Notons que la coutume de préserver des manuscrits dans des jarres était déjà connue du temps de Jérémie (Jr 32.14).

4. Inventaire des manuscrits.

Le corpus des manuscrits couvre un éventail très étendu dont il serait fastidieux de donner tout l’inventaire. Nous nous bornerons à signaler les plus importants :

a) les sept rouleaux trouvés dans la grotte 1 dès 1947. Ils contiennent pour la plupart des textes propres à la “Communauté de l’Unité” qui témoignent d’une spiritualité dualiste très profonde. Il convient de leur associer des fragments du “Document de Damas”, déjà connu avant la découverte, et le fameux “Rouleau du Temple” dont nous avons parlé précédemment.

b) On a trouvé près de deux cents manuscrits des livres de la Bible hébraïque, dont beaucoup en plusieurs exemplaires. Tous les livres de la Bible sont représentés, à l’exception de celui d’Esther. Pour apprécier cette découverte à sa juste valeur, il convient de se souvenir qu’avant cette découverte les plus anciens manuscrits hébreux de la Bible étaient :

quelques fragments trouvés dans la Guéniza du Vieux-Caire, datant du huitième-neuvième siècle ;
le magnifique codex d’Alep, trouvé dans une synagogue séfarade d’Alep, daté de 929 A.D. En 1947, la synagogue qui l’abritait était la proie des flammes ; une partie seulement (295 pages sur 487) put être sauvée ; elle se trouve depuis 1958 au musée du Livre à Jérusalem.
Les manuscrits bibliques hébreux de la Mer Morte sont donc de plus de mille ans antérieurs aux plus anciens témoins connus jusqu’alors.
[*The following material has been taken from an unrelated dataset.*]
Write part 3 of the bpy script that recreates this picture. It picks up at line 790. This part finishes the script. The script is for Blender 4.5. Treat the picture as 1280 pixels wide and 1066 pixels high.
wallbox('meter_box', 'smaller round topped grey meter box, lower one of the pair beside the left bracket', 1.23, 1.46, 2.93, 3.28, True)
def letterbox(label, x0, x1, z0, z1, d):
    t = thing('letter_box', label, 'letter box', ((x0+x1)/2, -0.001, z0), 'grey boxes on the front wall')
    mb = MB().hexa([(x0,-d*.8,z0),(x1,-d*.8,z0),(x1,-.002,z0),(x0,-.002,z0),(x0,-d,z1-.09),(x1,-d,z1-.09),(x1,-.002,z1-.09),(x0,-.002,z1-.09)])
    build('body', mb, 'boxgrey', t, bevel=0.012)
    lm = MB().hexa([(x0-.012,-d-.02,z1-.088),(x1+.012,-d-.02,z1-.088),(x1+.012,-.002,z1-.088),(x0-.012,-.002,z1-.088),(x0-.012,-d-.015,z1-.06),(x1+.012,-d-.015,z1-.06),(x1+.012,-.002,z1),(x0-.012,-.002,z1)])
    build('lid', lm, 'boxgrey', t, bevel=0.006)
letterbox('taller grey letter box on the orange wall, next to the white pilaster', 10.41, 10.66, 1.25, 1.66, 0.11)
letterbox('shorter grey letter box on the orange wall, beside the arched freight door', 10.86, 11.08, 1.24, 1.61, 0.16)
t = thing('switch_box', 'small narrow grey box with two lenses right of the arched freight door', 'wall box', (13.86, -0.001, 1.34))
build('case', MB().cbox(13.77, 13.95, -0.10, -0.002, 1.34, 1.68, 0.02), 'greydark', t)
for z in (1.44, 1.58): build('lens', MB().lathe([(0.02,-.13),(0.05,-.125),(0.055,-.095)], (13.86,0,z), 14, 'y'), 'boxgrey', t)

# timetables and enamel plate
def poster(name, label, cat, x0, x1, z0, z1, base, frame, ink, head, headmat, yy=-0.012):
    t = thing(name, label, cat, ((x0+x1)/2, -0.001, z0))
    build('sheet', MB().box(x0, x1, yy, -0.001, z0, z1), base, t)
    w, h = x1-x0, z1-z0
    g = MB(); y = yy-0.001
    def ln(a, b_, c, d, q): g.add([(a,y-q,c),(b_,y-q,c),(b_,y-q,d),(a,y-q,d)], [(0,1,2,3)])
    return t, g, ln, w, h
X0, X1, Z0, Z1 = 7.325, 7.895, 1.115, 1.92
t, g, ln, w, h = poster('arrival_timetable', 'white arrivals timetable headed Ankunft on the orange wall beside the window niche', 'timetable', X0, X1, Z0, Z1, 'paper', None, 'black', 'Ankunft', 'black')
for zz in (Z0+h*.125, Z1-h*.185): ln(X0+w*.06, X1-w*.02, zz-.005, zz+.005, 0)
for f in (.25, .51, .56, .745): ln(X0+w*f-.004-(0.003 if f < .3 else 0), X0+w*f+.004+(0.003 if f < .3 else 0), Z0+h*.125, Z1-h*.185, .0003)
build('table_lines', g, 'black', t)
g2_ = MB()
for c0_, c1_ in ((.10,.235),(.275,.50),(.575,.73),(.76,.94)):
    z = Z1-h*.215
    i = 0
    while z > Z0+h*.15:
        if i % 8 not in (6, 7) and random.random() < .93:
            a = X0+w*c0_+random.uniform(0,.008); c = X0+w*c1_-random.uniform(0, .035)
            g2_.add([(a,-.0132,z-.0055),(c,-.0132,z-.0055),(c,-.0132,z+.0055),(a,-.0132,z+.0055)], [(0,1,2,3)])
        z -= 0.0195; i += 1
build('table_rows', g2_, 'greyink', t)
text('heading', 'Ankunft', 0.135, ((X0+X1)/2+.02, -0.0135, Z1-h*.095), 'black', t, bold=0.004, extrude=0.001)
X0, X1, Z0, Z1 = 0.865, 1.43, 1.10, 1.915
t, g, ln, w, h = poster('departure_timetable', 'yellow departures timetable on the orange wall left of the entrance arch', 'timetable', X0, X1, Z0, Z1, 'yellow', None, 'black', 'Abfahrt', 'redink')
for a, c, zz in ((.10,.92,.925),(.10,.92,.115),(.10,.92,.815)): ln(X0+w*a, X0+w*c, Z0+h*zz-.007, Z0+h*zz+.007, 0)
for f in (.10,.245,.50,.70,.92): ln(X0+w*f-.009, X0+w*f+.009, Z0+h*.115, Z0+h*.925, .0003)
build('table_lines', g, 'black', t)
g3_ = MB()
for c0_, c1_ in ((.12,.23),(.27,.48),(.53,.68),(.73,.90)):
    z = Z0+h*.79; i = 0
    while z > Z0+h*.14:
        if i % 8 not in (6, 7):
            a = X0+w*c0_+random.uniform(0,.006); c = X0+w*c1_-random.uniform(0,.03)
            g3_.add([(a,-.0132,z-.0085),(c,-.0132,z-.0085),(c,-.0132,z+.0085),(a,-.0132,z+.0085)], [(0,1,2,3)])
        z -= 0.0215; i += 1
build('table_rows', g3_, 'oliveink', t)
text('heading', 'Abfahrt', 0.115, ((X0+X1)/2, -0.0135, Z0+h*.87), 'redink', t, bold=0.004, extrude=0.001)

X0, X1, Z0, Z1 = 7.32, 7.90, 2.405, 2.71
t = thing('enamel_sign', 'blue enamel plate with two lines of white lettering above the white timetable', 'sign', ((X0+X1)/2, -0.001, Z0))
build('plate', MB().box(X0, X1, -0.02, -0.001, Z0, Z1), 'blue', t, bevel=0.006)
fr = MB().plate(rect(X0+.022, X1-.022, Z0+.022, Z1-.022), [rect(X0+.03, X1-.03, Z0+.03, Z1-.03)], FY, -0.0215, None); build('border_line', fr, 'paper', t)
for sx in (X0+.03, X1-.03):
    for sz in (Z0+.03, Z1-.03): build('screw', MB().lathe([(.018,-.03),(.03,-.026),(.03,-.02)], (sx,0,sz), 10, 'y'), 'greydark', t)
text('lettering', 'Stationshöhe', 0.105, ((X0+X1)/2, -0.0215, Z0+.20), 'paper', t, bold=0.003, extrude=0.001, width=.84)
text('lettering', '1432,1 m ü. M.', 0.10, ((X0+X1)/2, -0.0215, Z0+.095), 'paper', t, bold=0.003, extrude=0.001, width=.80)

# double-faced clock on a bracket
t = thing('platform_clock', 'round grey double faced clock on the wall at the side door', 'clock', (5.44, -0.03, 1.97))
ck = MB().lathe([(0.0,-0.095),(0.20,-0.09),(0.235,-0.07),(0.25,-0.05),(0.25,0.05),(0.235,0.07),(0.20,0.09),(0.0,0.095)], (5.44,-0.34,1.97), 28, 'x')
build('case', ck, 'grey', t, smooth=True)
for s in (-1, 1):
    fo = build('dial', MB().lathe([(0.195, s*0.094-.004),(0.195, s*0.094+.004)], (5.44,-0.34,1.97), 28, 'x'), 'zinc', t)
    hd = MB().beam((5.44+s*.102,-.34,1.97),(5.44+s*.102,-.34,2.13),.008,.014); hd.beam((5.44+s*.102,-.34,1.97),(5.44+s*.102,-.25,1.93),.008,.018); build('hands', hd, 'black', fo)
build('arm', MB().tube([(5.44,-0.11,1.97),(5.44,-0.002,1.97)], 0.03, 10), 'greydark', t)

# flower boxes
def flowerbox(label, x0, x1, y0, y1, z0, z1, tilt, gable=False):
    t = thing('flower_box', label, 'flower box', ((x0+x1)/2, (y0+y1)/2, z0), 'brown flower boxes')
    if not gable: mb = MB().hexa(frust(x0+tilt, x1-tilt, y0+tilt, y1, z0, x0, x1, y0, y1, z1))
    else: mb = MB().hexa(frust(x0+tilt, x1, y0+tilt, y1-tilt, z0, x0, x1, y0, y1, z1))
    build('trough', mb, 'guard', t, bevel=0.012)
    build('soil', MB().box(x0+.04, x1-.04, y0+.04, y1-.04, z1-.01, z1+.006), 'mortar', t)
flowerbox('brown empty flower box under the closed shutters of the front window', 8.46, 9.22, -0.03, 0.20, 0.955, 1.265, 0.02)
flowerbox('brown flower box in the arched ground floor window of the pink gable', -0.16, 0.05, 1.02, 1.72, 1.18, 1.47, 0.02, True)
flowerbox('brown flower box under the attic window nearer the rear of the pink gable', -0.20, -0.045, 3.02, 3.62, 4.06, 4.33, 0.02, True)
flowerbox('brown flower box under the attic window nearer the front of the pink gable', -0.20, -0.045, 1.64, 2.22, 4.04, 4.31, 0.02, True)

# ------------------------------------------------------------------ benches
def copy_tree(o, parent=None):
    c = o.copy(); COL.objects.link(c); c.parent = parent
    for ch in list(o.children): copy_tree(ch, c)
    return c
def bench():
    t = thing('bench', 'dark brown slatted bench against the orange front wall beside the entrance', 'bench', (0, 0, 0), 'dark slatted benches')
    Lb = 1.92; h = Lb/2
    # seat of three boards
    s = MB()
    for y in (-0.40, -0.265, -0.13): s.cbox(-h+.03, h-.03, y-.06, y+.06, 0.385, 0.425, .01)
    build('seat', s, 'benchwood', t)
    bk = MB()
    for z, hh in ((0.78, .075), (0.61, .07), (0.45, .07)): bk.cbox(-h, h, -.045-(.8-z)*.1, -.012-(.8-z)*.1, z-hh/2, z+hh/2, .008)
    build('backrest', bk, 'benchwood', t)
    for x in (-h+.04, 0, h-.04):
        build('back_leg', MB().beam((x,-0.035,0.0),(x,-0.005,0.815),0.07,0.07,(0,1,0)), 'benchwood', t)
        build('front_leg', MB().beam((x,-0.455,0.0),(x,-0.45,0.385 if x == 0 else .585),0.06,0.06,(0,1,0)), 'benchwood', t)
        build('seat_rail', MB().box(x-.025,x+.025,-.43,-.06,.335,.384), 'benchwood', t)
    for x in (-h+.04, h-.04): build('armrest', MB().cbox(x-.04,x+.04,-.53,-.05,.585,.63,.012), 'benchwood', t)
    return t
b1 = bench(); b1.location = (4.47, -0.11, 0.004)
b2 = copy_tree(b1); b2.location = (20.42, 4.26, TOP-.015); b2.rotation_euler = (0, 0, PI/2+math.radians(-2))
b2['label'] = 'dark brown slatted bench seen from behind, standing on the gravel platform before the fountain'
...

On s’imagine l’intérêt considérable pour la science biblique.

c) On a trouvé une quantité d’apocryphes et de pseudépigraphes, dont certains étaient connus (le livre des Jubilés, celui d’Hénoch, . . . ), d’autres non (l’Apocryphe de la Genèse, . . . ). La présence à Qumrân de ces textes fournit une confirmation éclatante de l’origine essénienne du livre des Jubilés et de celui d’Hénoch. Il convient également de signaler qu’on a trouvé des fragments araméens et hébreux du livre de Tobit, connu jusqu’alors seulement par sa version grecque. En revanche, on n’a pas trouvé l’équivalent pour le livre de Judith.

d) Un lot de textes particulièrement intéressants est constitué par les Commentaires (PESHARIM) de livres prophétiques et sapientiaux canoniques (Habaquq, Nahum, . . ., les Psaumes). Tous ces commentaires ont un caractère nettement sectaire : ils appliquent les prophéties de l’Ancien Testament aux temps présents ou, du moins, au passé et au futur proches, un peu comme les fondamentalistes modernes.
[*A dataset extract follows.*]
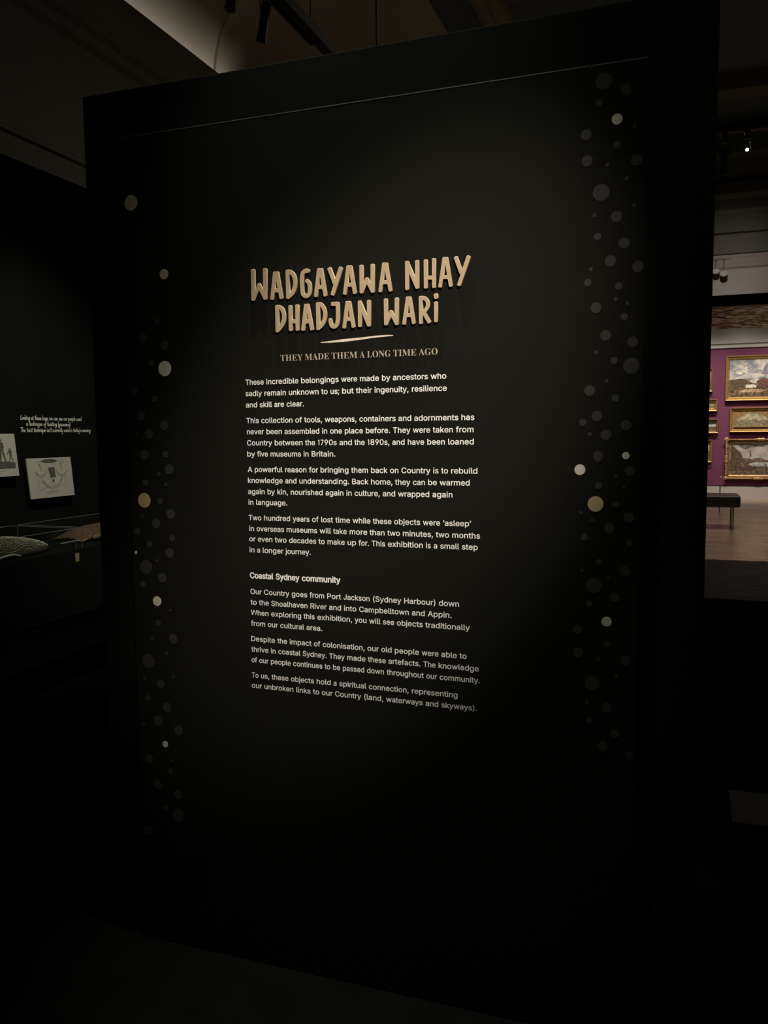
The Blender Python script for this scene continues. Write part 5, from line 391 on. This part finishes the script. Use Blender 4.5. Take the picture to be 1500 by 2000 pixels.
def cover(y0, y1):
    x0, x1, z0, z1, t = -3.95, -3.455, 0.874, 1.0, 0.006
    bm = bmesh.new()
    addbox(bm, x0, x1, y0, y1, z1 - t, z1); addbox(bm, x0, x1, y0, y0 + t, z0, z1 - t); addbox(bm, x0, x1, y1 - t, y1, z0, z1 - t)
    addbox(bm, x1 - t, x1, y0 + t, y1 - t, z0, z1 - t); addbox(bm, x0, x0 + t, y0 + t, y1 - t, z0, z1 - t)
    g = obj('glass_cover', mesh(bm, 'glass_cover'), M_GLASS, case)
    bm = bmesh.new(); e = 0.0016
    for a, b in (((x0, y0, z1), (x1, y0, z1)), ((x1, y0, z1), (x1, y1, z1)), ((x0, y0, z1), (x0, y1, z1)), ((x1, y0, z0), (x1, y0, z1)), ((x0, y0, z0), (x0, y0, z1)), ((x1, y1, z0), (x1, y1, z1)), ((x0, y1, z1), (x1, y1, z1))):
        addcyl(bm, a, b, e, 4)
    o = obj('edge', mesh(bm, 'edge'), M_EDGE, g)
cover(4.155, 6.2); cover(2.0, 4.10)
box('case_label', -3.4515, -3.4498, 4.083, 4.118, 0.795, 0.848, mat('yellow_label', (0.24, 0.205, 0.07), 0.7, var=0.05), case)
# beaded bag: low dome of dark netting with rows of pale knots
bag = thing('netted_bag', (-3.68, 3.72, 0.876), 'low dark netted bag covered with rows of pale beads, in the nearer glass showcase', 'bag')
def dome(u, v):   # u, v in -1..1
    rr = min(1.0, math.hypot(u, v)); return (-3.68 + v * 0.17, 3.72 + u * 0.36, 0.877 + 0.105 * math.sqrt(max(0, 1 - rr ** 2)) * (1 - 0.25 * (u > 0) * u))
bm = bmesh.new(); rings = [[bm.verts.new(dome(r * math.cos(a), r * math.sin(a))) for a in [2 * math.pi * i / 40 for i in range(40)]] for r in [1, .97, .9, .8, .65, .5, .3, .12]]
for r0, r1 in zip(rings[:-1], rings[1:]):
    for i in range(40): bm.faces.new((r0[i], r0[(i + 1) % 40], r1[(i + 1) % 40], r1[i]))
bm.faces.new(rings[-1]); bm.faces.new(rings[0][::-1])
obj('netting', mesh(bm, 'netting', True), mat('brown_net', (0.028, 0.021, 0.013), 0.9, var=0.4, scale=120, bump=0.6), bag)
bm = bmesh.new(); rnd = random.Random(4)
for i in range(52):
    for j in range(25):
        u = -0.97 + 1.94 * i / 51 + rnd.uniform(-.008, .008) + 0.02 * math.sin(j); vv = -0.97 + 1.94 * j / 24 + rnd.uniform(-.01, .01) + 0.06 * math.sin(i * 0.35)
        if math.hypot(u, vv) > 0.965: continue
        p = Vector(dome(u, vv)); s = rnd.uniform(0.0022, 0.0040)
        bmesh.ops.create_icosphere(bm, subdivisions=1, radius=s, matrix=Matrix.Translation(p + Vector((0, 0, s * 0.5))) @ Matrix.Diagonal((1.5, 1.0, 0.8, 1)))
o = obj('beads', mesh(bm, 'beads'), mat('pale_bead', (0.62, 0.56, 0.42), 0.5, var=0.25, scale=90), bag); o['kind'] = 'stuff'
pts = [(-3.50 + 0.02 * math.sin(t * 3.1), 3.50 + 0.19 * t, 0.885 + 0.018 * math.sin(t * math.pi)) for t in [i / 16 for i in range(17)]]
bm = bmesh.new()
for a, b in zip(pts[:-1], pts[1:]): addcyl(bm, a, b, 0.006, 8)
obj('handle', mesh(bm, 'handle'), mat('pale_handle', (0.50, 0.47, 0.38), 0.6, var=0.1), bag)
# brown bag, rolled edge and loose cord in the farther showcase
b2 = thing('woven_bag', (-3.74, 4.75, 0.876), 'russet woven bag with a rolled edge and loose cord, in the farther glass showcase', 'bag')
bm = bmesh.new(); rnd = random.Random(9); nx, ny = 26, 14; V = []
for j in range(ny + 1):
    row = []
    for i in range(nx + 1):
        u, w_ = i / nx, j / ny; e = (math.sin(math.pi * min(1, u * 1.4 + .02)) if u < .36 else 1) * math.sin(math.pi * min(.98, max(.02, w_)))
        row.append(bm.verts.new((-3.88 + 0.27 * w_, 4.36 + 0.85 * u, 0.877 + 0.088 * max(0, e) ** .5 * (0.9 + 0.12 * rnd.random()))))
    V.append(row)
for j in range(ny):
    for i in range(nx): bm.faces.new((V[j][i], V[j][i + 1], V[j + 1][i + 1], V[j + 1][i]))
obj('body', mesh(bm, 'body', True), mat('russet_weave', (0.105, 0.045, 0.022), 0.9, var=0.75, scale=70, bump=1.0), b2)
bm = bmesh.new(); pts = [(-3.59 + 0.008 * math.sin(i), 4.42 + 0.78 * i / 14, 0.898 + 0.005 * math.sin(i * 1.7)) for i in range(15)]
for i, (a, b) in enumerate(zip(pts[:-1], pts[1:])): addcyl(bm, a, b, 0.016 + 0.003 * math.sin(i * 2), 10)
obj('rolled_edge', mesh(bm, 'rolled_edge', True), mat('pale_bark', (0.16, 0.125, 0.09), 0.85, var=0.3, scale=50), b2)
bm = bmesh.new(); pts = [(-3.66 + 0.05 * math.sin(t * 4.2) + 0.05 * t, 4.20 + 0.26 * t + 0.03 * math.sin(t * 9), 0.884 + 0.012 * abs(math.sin(t * 5))) for t in [i / 30 for i in range(31)]]
for a, b in zip(pts[:-1], pts[1:]): addcyl(bm, a, b, 0.005, 6)
obj('cord', mesh(bm, 'cord'), mat('cord', (0.26, 0.21, 0.16), 0.8, var=0.2), b2)

# ------------------------------------------------------------------ ceiling hardware
def spotlight(top, tip, r, label, ztrack, lit=0.0):
    top, tip = Vector(top), Vector(tip); d = (tip - top).normalized()
    t = thing('track_spotlight', top, label, 'spotlight')
    cyl('lamp_body', top, tip, r, M_METAL, t, 20)
    cyl('lens_hood', tip - d * r * 0.4, tip + d * r * 0.8, r * 1.12, M_METAL, t, 20)
    lens = mat('lit_lens', (0.8, 0.8, 0.75), 0.3, emit=(1, 0.97, 0.9), es=14) if lit else mat('dark_lens', (0.05, 0.05, 0.05), 0.1)
    cyl('lens', tip + d * r * 0.7, tip + d * r * 0.9, r * (0.5 if lit else 0.9), lens, t, 16)
    a = top + d * r * 1.5
    bm = bmesh.new(); h = ztrack - 0.052 - a.z
    addcyl(bm, a + Vector((r * 1.15, 0, 0)), a + Vector((r * 1.15, 0, h)), r * 0.16, 6); addcyl(bm, a + Vector((-r * 1.15, 0, 0)), a + Vector((-r * 1.15, 0, h)), r * 0.16, 6)
    addbox(bm, a.x - r * 1.2, a.x + r * 1.2, a.y - r * .4, a.y + r * .4, a.z + h - .01, a.z + h + .01)
    obj('bracket', mesh(bm, 'bracket'), M_METAL, t)
    bm = bmesh.new(); addbox(bm, a.x - .02, a.x + .02, a.y - .06, a.y + .06, a.z + h, a.z + h + .05)
    obj('track_adapter', mesh(bm, 'track_adapter'), M_METAL, t); return t
trk = thing('lighting_track', (-3.03, 5, 5.0), 'long dark lighting track beam crossing above the text wall at left', 'lighting track')
box('beam', -3.14, -3.04, 2.5, 7.28, 5.0, 5.09, mat('olive_black_metal', (0.10, 0.105, 0.08), 0.7, var=0.2), trk, 0.004)
box('track', -3.165, -3.14, 2.5, 7.05, 4.985, 5.02, M_METAL, trk)
for y in (3.0, 6.9):
    cyl('hanger', (-3.09, y, 5.09), (-3.09, y, 8.3), 0.006, M_METAL, trk, 6)
box('cross_track', -3.9, -3.165, 6.32, 6.36, 5.25, 5.28, M_METAL, trk)
cyl('hanger', (-3.8, 6.34, 5.28), (-3.8, 6.34, 8.3), 0.006, M_METAL, trk, 6)
spotlight((-3.234, 6.36, 5.052), (-3.315, 6.42, 4.81), 0.040, 'dark cylindrical spotlight beside the track beam, whole in view above the wall', 5.25)
spotlight((-3.52, 6.32, 5.15), (-3.53, 6.30, 5.045), 0.042, 'dark spotlight cut off by the top edge of the photo, left of the track beam', 5.25)
cb = thing('suspension_cable', (-2.52, 7.0, 8.3), 'thin black cable hanging straight down behind the text wall', 'cable')
cyl('wire', (-2.52, 7.0, 2.7), (-2.52, 7.0, 8.3), 0.008, M_METAL, cb, 6)
cyl('weight', (-2.52, 7.0, 2.6), (-2.52, 7.0, 2.72), 0.03, M_METAL, cb, 12)
# dark service panel on the ceiling
bm = bmesh.new()
pz = [(-2.9, 12.6), (-2.78, 13.45), (-2.55, 13.5), (-1.92, 13.2), (-1.5, 12.4)]
A = [bm.verts.new((x, y, 8.30)) for x, y in pz]; B = [bm.verts.new((x, y, 8.22)) for x, y in pz]
for i in range(5): bm.faces.new((A[i], A[(i + 1) % 5], B[(i + 1) % 5], B[i]))
bm.faces.new(A); bm.faces.new(B[::-1])
tag(obj('ceiling_panel', mesh(bm, 'ceiling_panel'), mat('dark_panel', (0.16, 0.16, 0.125), 0.9, var=0.1)), 'dark angular panel on the ceiling above the text wall', 'ceiling panel')
# second track, right of the text wall
trk2 = thing('lighting_track', (0.3, 6.9, 3.78), 'dark lighting track with pale slots at the right edge of the photo', 'lighting track')
box('track', -0.6, 1.6, 6.93, 6.99, 3.78, 3.82, M_METAL, trk2)
for x in (0.0, 1.2): cyl('hanger', (x, 6.96, 3.82), (x, 6.96, 8.3), 0.005, M_METAL, trk2, 6)
for x in (0.34, 0.50): box('slot', x, x + 0.075, 6.925, 6.929, 3.786, 3.798, mat('pale_slot', (0.35, 0.34, 0.30), 0.6), trk2)
spotlight((0.272, 6.96, 3.67), (0.268, 7.0, 3.52), 0.030, 'dark cylindrical spotlight hanging at the right end of the text wall', 3.78)
spotlight((0.425, 6.96, 3.69), (0.422, 6.89, 3.63), 0.022, 'small spotlight with a lit white lens, right of the text wall', 3.78, lit=1)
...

e) On a enfin trouvé un mélange de textes traitant de magie, de divination, de physiognomonie. Un “Brontologion”, c’est-à-dire un traité prescrivant la manière de se comporter en cas de coup de tonnerre, fut même découvert, de même que des phylactères couverts d’une merveilleuse écriture microscopique.
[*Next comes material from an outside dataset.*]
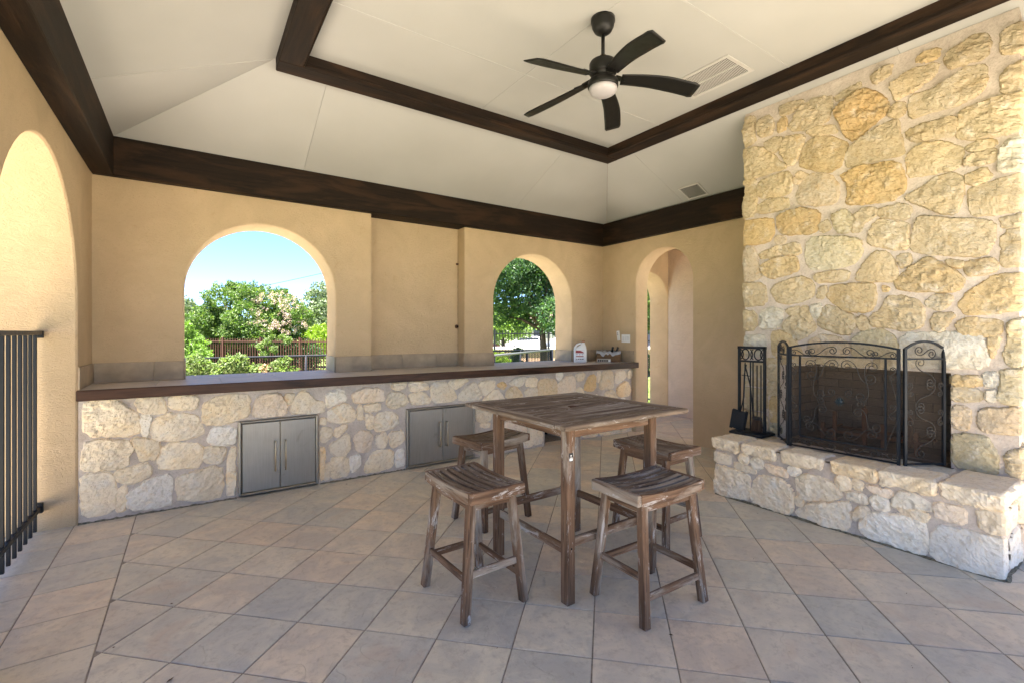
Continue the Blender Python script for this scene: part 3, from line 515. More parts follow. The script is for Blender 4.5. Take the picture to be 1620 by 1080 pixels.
def stone(poly, colr, fn, parent, depth=.024, res=.0095, u0=None, u1=None, wrap=.11, vmin=None, seed=0, name='stone', edge=.010):
    rr = random.Random(seed*7+3)
    if u0 is not None: poly = [(x-wrap if x < u0+.035 else x, y) for x, y in poly]
    if u1 is not None: poly = [(x+wrap if x > u1-.035 else x, y) for x, y in poly]
    p = chaikin(poly); P = np.array(p); lo = P.min(0)-.018; hi = P.max(0)+.018
    nu = max(4, int((hi[0]-lo[0])/res)); nv = max(4, int((hi[1]-lo[1])/res))
    U, Vv = np.meshgrid(np.linspace(lo[0], hi[0], nu), np.linspace(lo[1], hi[1], nv), indexing='ij')
    d = sdist(U, Vv, p)+.013+fbm(U*30, Vv*30, seed, 3)*.011
    t = np.clip((d+.004)/edge, 0, 1); prof = np.clip(t*1.25, 0, 1)**.75
    size = min(hi-lo); dep = (depth+.005)*min(1.15, .6+size*2.0)
    cu, cv = (lo+hi)/2
    fac = np.full(U.shape, 1e9); rf = rr.uniform(.35, 1.2)
    for _ in range(5):
        an = rr.uniform(0, 6.28); sl = rr.uniform(.05, .20)
        fac = np.minimum(fac, (np.cos(an)*(U-cu)+np.sin(an)*(Vv-cv))*sl+rr.uniform(-.001, .008))
    h = prof*np.maximum(.009, dep+np.clip(fac, -.02, .012)+_h(np.round(U/res), np.round(Vv/res), seed)*.0035+rf*(fbm(U*11, Vv*11, seed+5, 4)*.016-np.abs(fbm(U*16+Vv*5, Vv*22-U*7, seed+9, 4))*.026)-(1-rf)*.006)-.012*(1-t)
    keep = d > -.012
    idx = -np.ones(U.shape, int); vs = []
    for i in range(nu):
        for j in range(nv):
            if keep[i, j]:
                u, v, hh = U[i, j], Vv[i, j], h[i, j]; w = 0.; nx = 0.
                if u0 is not None and u < u0+.02:
                    a = min(1, max(0, (u0+.02-u)/.04))*math.pi/2; nx = -math.sin(a)*hh; w0 = math.cos(a)*hh
                    w = w0-max(0, u0-u); u = max(u, u0)+nx
                elif u1 is not None and u > u1-.02:
                    a = min(1, max(0, (u-u1+.02)/.04))*math.pi/2; nx = math.sin(a)*hh; w0 = math.cos(a)*hh
                    w = w0-max(0, u-u1); u = min(u, u1)+nx
                else: w = hh
                if vmin is not None and v < vmin: v = vmin
                idx[i, j] = len(vs); vs.append(fn(u, w, v))
    fs = [(idx[i, j], idx[i+1, j], idx[i+1, j+1], idx[i, j+1]) for i in range(nu-1) for j in range(nv-1) if min(idx[i, j], idx[i+1, j], idx[i+1, j+1], idx[i, j+1]) >= 0]
    fs = [tuple(int(q) for q in f) for f in fs]
    if not fs: return None
    c0 = np.array(vs).mean(0); vs = [tuple(np.array(q)-c0) for q in vs]
    o = link(name, mesh(name, vs, fs, M['stone'], False), parent, loc=tuple(c0))
    j = rr.uniform(.90, 1.08); k2 = rr.uniform(-.03, .03)
    o.color = (colr[0]*j, colr[1]*j*(1+k2*.3), colr[2]*j*(1+k2), 1)
    return o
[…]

f) En revanche, aucun texte du Nouveau Testament ne se trouve dans le corpus. (La thèse de C. P. THIEDE qui avait cru reconnaître dans le fragment du papyrus 7Q5 un passage de l’évangile de Marc (Mc VI. 52- 53) a fait long feu.)

g) Mentionnons enfin le Rouleau de Cuivre, totalement atypique, qui fournit une liste de trésors cachés avec des indications sur leurs lieux de cachette.

Nous n’avons pas pu tenir compte d’un grand nombre de textes qumrâniens parus récemment dans la Revue d’Histoire et de Philosophie Religieuses, traduits par A. CAQUOT, M. PHILONENKO, A. MARX (1994, p. 369-94 ; 1996, p. 1-34 ; 1996, p. 257-76 ; 1997, p. 1-29 ; 1997, p. 385-406 ; 1978, 2 p. 3-26).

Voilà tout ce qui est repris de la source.